Within the entries below, please return exactly the lines from the one with "Build this scene" through the one with "COL = S.collection", leaving out any pictures.

## Excerpted records

-- Begin --

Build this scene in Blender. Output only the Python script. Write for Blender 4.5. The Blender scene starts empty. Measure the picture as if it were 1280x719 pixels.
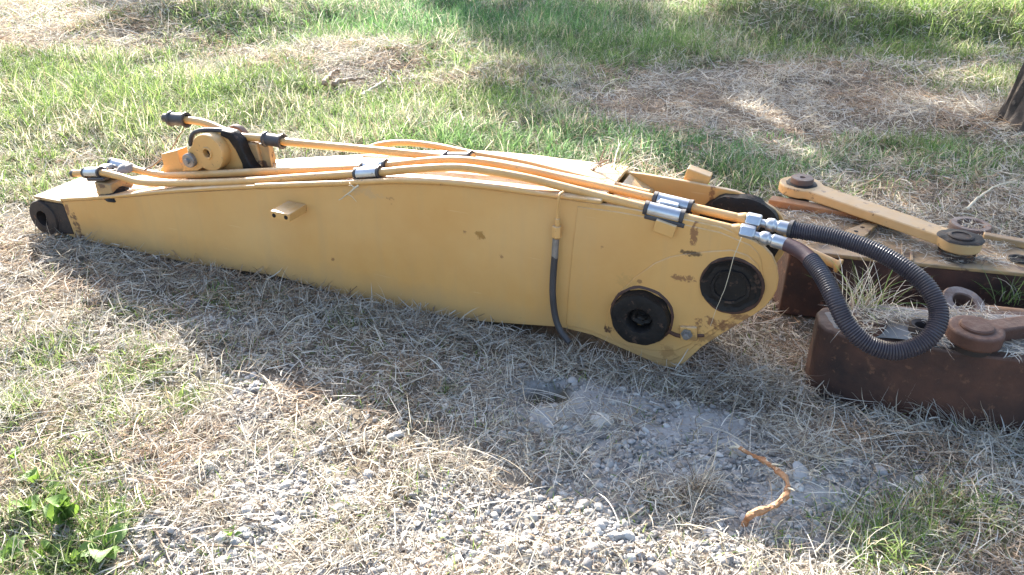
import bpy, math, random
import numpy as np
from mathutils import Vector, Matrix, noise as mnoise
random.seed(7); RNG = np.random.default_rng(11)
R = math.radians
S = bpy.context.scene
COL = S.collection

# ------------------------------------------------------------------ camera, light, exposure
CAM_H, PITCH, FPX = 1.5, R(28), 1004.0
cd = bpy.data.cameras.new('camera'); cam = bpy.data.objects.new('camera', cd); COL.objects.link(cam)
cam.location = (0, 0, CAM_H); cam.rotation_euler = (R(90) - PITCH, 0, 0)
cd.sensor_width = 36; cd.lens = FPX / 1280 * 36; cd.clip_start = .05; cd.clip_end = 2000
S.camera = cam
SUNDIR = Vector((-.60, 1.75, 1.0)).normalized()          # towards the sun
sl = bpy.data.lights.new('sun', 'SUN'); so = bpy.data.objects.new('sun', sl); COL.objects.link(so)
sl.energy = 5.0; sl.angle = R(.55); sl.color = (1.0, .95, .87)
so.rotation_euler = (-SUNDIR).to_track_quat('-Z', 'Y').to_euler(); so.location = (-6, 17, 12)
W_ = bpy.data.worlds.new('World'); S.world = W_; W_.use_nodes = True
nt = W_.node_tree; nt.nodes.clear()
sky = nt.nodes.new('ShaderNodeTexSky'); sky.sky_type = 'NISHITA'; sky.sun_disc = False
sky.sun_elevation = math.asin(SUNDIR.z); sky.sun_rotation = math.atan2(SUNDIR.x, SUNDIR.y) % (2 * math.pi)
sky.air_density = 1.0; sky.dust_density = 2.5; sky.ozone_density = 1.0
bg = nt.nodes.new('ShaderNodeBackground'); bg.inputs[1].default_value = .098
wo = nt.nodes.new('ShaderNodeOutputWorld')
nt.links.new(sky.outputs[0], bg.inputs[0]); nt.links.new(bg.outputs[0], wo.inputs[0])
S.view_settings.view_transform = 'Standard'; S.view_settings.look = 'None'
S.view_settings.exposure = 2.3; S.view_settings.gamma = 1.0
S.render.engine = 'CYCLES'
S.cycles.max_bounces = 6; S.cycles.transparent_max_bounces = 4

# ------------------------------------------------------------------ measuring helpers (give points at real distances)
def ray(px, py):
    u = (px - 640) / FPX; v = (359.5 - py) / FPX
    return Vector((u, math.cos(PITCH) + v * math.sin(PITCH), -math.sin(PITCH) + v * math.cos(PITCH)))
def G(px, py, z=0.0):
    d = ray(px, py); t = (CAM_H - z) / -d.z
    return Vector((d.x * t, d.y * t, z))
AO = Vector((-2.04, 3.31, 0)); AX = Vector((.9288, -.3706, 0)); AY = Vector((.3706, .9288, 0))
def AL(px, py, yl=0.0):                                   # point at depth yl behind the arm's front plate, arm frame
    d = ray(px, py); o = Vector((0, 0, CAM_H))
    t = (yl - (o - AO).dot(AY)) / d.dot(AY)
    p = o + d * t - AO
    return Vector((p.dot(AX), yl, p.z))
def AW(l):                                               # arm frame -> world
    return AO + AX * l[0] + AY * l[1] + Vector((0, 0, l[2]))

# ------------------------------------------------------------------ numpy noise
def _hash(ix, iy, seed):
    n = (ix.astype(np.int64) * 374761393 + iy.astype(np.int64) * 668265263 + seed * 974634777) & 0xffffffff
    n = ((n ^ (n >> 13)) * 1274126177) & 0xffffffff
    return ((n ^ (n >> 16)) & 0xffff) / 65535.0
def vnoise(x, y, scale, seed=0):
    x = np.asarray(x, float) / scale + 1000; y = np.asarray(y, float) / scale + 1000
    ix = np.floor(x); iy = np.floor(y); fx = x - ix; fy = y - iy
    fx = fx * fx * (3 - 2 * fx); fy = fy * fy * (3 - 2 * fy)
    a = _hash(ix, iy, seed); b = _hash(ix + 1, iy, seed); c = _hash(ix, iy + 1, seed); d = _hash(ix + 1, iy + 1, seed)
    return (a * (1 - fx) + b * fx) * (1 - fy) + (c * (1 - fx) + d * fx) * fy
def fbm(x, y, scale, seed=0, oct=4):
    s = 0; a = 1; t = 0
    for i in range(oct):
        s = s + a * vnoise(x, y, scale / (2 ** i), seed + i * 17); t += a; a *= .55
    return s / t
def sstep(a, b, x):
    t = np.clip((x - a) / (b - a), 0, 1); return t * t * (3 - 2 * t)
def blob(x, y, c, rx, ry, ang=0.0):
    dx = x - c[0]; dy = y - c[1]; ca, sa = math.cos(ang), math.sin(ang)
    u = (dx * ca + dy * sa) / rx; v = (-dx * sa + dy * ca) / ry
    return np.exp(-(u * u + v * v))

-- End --
-- Begin --

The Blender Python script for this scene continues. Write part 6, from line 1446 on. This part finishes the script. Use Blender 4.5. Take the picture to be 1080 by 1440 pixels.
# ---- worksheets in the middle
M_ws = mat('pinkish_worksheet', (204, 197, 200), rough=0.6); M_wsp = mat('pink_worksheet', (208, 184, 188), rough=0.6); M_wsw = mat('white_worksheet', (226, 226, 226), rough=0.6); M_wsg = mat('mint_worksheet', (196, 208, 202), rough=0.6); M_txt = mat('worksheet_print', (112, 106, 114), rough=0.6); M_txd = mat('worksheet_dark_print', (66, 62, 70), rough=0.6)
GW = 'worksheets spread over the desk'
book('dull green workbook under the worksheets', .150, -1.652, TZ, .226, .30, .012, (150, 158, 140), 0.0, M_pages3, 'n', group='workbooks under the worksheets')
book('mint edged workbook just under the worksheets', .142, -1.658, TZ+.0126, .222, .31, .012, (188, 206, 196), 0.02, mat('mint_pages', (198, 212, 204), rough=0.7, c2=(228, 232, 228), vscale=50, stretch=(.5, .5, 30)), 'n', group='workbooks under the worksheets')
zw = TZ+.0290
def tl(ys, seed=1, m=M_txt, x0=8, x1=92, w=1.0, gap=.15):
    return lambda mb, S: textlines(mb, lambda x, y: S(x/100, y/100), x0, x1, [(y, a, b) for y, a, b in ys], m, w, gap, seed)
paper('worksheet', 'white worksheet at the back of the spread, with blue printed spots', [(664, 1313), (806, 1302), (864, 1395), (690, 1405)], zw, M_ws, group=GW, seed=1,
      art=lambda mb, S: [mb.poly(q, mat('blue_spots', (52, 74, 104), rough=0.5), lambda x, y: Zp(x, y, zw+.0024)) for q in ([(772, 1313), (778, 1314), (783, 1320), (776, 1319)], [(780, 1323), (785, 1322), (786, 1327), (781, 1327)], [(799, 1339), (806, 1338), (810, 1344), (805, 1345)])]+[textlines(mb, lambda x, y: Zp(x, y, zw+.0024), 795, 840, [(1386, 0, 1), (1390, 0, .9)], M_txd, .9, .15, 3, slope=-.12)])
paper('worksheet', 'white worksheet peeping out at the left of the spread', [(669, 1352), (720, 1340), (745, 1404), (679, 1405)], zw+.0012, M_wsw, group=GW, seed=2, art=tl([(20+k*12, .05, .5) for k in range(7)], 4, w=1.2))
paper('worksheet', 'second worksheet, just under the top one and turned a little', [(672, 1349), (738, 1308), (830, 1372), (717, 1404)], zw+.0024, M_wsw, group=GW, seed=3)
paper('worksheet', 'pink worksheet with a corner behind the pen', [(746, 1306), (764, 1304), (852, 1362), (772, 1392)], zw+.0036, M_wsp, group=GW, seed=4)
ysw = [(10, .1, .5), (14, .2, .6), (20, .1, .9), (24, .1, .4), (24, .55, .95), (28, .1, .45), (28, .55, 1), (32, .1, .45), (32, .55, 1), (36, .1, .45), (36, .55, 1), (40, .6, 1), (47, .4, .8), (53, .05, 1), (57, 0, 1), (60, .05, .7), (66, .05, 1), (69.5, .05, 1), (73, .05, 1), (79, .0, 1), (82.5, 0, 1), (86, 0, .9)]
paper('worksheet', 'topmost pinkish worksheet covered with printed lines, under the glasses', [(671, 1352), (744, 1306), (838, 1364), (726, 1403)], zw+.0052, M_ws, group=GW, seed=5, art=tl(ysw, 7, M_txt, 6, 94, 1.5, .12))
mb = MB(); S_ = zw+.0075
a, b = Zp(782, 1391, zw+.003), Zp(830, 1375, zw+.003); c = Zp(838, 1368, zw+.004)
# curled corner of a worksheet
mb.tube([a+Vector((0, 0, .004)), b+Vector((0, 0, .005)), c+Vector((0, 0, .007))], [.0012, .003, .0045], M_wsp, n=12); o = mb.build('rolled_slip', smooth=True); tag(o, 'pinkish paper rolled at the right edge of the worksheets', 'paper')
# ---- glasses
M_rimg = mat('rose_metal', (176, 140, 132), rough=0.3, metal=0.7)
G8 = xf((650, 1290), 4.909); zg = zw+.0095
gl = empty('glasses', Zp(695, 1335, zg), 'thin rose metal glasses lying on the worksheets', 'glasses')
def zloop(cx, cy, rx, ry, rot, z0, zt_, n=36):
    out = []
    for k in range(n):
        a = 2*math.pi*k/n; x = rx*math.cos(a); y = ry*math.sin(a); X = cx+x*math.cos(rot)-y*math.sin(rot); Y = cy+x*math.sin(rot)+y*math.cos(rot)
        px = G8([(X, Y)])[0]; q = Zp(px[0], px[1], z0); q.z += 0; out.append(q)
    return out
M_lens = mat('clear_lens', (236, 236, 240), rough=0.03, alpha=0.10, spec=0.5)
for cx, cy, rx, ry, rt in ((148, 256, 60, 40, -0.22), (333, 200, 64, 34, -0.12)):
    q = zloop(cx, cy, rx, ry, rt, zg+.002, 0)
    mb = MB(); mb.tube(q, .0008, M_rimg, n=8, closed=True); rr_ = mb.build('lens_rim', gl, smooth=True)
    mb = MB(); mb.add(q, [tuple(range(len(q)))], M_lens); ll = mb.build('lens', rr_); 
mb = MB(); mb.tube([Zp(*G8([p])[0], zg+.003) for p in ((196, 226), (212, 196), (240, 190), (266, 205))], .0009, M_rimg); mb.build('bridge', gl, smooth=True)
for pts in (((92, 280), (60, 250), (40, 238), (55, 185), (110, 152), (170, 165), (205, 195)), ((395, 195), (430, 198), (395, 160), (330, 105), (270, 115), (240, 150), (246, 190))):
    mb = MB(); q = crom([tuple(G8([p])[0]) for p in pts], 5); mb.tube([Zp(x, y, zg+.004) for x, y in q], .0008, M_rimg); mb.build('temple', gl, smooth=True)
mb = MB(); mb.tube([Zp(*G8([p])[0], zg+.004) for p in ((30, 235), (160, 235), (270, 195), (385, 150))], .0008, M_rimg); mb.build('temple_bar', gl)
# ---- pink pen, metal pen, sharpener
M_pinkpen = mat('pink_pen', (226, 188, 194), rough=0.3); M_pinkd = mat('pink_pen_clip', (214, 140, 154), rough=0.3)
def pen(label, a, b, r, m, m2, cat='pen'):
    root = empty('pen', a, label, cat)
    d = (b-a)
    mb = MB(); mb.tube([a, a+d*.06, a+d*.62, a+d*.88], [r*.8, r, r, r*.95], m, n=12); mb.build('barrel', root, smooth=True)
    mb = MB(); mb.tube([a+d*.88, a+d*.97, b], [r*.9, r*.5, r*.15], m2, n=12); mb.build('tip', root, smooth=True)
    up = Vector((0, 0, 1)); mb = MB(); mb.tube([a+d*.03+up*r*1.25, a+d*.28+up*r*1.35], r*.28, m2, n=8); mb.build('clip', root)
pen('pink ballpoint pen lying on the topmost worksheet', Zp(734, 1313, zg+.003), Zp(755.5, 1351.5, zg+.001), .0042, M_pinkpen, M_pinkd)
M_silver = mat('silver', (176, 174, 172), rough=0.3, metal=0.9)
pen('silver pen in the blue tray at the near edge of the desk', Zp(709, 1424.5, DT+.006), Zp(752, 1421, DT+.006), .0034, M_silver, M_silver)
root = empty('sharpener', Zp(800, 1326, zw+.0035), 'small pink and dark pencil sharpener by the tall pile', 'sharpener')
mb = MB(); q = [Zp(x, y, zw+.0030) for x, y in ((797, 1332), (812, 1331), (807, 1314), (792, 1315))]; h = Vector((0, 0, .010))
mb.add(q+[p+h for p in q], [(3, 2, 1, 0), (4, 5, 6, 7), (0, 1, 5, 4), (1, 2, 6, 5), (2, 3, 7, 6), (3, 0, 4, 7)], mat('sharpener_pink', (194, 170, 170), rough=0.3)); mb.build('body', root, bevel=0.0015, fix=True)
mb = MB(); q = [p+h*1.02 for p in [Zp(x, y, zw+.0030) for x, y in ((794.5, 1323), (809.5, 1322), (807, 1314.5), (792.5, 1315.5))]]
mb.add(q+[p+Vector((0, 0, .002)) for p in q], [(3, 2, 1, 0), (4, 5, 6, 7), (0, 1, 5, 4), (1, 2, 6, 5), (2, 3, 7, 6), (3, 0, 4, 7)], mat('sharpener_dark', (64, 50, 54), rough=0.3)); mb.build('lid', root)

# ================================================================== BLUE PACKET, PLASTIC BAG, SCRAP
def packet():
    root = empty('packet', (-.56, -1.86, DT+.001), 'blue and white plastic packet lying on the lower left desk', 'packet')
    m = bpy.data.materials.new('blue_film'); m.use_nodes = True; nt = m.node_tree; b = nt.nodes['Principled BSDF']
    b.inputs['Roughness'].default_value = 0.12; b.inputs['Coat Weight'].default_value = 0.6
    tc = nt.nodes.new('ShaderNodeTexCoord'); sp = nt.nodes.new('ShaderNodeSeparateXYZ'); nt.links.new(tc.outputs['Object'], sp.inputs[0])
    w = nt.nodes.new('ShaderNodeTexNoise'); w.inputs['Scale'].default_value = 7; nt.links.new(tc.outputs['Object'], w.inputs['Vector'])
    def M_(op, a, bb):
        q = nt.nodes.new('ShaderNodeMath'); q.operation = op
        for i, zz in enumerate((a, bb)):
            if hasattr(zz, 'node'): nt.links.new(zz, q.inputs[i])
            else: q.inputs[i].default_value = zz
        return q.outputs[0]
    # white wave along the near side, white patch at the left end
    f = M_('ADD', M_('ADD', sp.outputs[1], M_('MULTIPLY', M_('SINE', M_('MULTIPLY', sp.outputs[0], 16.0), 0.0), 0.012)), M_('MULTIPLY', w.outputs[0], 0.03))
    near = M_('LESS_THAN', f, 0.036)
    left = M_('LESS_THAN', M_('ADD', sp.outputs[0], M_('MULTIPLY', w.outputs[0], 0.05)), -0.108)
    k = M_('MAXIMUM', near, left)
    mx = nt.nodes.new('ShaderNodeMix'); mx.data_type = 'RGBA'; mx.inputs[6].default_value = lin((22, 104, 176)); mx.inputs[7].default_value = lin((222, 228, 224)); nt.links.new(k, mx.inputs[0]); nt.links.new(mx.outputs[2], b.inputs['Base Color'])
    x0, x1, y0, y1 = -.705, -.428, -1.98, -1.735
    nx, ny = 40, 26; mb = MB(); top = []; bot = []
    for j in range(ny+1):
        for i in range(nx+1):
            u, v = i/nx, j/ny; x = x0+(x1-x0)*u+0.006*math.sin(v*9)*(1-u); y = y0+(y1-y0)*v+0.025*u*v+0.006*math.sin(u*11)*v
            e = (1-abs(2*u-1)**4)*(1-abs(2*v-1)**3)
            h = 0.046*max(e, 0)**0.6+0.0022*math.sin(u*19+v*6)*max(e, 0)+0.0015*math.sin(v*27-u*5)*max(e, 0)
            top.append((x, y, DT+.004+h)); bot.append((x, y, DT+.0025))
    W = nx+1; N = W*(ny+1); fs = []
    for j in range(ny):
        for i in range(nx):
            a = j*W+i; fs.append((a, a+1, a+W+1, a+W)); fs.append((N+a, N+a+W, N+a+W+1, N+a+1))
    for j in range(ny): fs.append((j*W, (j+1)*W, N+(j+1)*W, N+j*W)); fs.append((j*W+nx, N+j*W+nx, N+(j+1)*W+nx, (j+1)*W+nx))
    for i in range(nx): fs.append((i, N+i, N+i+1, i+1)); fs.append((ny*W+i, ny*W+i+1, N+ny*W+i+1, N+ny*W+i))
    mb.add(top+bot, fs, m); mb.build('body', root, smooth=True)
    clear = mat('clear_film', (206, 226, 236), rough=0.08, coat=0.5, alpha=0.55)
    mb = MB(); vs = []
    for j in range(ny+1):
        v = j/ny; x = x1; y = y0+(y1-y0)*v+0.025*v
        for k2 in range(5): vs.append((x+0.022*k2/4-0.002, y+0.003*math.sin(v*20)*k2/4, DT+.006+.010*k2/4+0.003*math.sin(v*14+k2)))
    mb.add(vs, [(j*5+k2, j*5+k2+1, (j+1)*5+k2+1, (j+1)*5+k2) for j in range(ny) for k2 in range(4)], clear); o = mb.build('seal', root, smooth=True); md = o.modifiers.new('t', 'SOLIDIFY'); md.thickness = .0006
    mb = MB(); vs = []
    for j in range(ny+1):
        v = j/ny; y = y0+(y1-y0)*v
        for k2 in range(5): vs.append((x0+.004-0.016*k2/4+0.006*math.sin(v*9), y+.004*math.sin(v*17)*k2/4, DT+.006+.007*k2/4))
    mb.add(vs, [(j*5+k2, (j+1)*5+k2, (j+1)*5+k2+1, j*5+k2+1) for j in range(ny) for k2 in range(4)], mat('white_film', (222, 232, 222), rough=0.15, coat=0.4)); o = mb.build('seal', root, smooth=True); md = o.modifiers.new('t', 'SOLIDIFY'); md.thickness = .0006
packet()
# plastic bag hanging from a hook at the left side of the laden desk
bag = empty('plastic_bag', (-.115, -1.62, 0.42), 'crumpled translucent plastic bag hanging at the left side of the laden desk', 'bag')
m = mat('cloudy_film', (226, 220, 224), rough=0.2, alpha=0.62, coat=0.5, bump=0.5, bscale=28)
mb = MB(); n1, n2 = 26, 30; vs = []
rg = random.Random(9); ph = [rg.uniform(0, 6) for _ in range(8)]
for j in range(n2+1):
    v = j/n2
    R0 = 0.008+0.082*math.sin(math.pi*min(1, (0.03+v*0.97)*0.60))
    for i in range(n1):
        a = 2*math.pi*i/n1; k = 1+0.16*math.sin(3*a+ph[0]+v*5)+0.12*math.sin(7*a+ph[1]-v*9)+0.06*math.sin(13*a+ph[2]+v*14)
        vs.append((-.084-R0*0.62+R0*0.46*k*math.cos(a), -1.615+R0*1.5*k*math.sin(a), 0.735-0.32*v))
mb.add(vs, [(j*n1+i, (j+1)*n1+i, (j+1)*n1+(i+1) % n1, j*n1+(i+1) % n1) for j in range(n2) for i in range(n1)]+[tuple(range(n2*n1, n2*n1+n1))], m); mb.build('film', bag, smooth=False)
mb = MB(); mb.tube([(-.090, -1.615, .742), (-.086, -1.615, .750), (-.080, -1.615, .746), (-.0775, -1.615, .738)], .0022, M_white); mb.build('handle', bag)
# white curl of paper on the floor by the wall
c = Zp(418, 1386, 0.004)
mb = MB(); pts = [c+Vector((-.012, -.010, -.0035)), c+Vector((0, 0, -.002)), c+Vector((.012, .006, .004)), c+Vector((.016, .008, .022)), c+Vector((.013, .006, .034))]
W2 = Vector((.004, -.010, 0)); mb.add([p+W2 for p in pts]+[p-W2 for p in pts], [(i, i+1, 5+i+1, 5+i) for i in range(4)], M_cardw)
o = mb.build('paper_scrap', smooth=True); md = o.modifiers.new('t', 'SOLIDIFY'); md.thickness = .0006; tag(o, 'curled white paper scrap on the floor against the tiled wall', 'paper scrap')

-- End --
-- Begin --

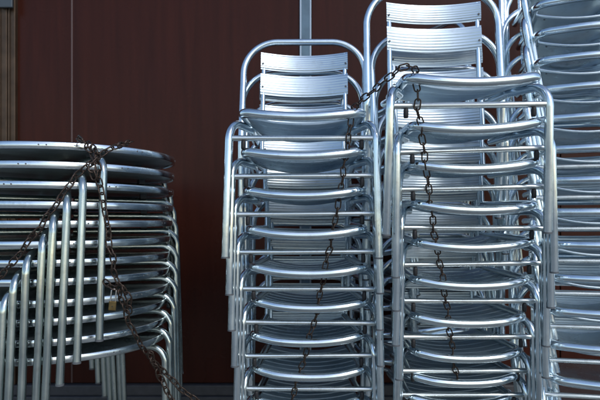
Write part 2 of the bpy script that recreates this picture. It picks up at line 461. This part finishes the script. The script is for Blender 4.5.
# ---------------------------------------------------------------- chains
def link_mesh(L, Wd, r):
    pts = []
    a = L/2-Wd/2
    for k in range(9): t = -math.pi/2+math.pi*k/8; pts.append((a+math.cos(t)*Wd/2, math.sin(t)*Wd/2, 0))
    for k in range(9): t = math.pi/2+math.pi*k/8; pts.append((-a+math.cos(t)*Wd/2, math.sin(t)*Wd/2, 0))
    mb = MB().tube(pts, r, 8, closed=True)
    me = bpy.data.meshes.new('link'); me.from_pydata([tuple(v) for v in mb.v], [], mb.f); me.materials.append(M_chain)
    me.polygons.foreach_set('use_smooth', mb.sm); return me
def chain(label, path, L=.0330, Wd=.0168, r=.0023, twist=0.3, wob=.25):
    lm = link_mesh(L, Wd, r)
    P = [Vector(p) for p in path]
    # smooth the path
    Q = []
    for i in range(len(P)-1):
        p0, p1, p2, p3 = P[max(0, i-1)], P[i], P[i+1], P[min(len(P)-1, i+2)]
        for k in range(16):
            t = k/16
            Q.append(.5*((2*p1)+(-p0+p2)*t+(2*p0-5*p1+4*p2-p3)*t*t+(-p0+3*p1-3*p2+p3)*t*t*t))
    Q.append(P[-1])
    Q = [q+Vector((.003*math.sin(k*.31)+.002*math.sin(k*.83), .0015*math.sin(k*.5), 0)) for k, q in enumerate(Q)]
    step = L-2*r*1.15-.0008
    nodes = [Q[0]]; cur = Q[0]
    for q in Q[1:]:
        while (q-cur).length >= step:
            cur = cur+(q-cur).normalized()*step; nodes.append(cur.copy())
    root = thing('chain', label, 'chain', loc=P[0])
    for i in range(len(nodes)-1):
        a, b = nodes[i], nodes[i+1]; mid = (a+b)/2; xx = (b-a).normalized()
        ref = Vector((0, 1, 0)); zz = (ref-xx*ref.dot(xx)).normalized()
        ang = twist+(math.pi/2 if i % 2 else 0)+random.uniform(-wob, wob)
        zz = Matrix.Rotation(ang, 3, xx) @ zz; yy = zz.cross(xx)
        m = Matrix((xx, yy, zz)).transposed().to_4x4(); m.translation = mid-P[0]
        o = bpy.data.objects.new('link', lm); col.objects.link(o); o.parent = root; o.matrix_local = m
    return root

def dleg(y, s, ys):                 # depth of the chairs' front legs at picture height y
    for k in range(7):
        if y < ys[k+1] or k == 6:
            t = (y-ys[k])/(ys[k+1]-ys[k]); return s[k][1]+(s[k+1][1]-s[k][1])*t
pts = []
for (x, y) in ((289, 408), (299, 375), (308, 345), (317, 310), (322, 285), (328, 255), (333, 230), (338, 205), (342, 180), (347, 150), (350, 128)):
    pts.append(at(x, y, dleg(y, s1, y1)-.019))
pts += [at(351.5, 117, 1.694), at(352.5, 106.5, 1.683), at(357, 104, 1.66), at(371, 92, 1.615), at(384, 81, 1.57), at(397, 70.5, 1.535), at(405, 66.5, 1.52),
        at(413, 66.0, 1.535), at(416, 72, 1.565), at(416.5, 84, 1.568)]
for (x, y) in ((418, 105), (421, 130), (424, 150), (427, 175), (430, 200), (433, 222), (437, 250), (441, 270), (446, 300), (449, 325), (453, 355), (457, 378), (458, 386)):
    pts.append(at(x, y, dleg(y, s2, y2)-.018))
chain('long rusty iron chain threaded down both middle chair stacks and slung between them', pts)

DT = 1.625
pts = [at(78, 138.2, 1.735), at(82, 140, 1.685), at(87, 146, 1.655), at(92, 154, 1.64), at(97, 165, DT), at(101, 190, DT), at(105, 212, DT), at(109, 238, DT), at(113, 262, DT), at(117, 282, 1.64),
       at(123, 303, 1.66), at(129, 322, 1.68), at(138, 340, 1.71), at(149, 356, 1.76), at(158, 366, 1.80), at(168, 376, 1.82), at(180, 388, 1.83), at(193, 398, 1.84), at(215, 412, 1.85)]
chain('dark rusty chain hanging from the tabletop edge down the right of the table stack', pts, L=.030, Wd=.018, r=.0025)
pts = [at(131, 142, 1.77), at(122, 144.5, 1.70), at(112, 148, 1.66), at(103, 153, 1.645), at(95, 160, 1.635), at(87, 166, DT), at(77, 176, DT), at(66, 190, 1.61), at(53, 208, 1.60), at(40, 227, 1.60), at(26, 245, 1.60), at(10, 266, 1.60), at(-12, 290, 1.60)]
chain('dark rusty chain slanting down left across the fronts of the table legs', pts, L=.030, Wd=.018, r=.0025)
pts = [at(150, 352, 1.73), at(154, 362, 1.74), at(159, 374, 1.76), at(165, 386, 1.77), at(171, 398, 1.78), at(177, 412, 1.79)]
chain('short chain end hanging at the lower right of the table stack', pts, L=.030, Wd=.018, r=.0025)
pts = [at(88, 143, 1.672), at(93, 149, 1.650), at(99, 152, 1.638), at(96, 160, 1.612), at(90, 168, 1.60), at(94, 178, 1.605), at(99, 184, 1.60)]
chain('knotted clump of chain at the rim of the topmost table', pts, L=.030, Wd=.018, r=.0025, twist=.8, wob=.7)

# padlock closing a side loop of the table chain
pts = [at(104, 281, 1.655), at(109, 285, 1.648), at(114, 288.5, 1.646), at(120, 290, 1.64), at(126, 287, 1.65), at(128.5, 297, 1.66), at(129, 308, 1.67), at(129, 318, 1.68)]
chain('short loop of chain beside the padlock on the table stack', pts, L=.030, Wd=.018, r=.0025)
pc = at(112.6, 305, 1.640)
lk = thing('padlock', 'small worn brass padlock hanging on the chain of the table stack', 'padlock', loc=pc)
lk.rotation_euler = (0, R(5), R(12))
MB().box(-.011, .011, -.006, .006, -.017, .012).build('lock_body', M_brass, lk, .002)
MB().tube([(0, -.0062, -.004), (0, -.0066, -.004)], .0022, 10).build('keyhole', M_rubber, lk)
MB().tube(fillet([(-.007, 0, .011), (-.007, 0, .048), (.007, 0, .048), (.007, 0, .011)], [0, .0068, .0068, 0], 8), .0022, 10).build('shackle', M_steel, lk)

-- End --

## Answer below
Build this scene in Blender. Output only the Python script. Write for Blender 4.5. The Blender scene starts empty. Measure the picture as if it were 1280x719 pixels.
import bpy, math, random
import numpy as np
from mathutils import Vector, Matrix, noise as mnoise
random.seed(7); RNG = np.random.default_rng(11)
R = math.radians
S = bpy.context.scene
COL = S.collection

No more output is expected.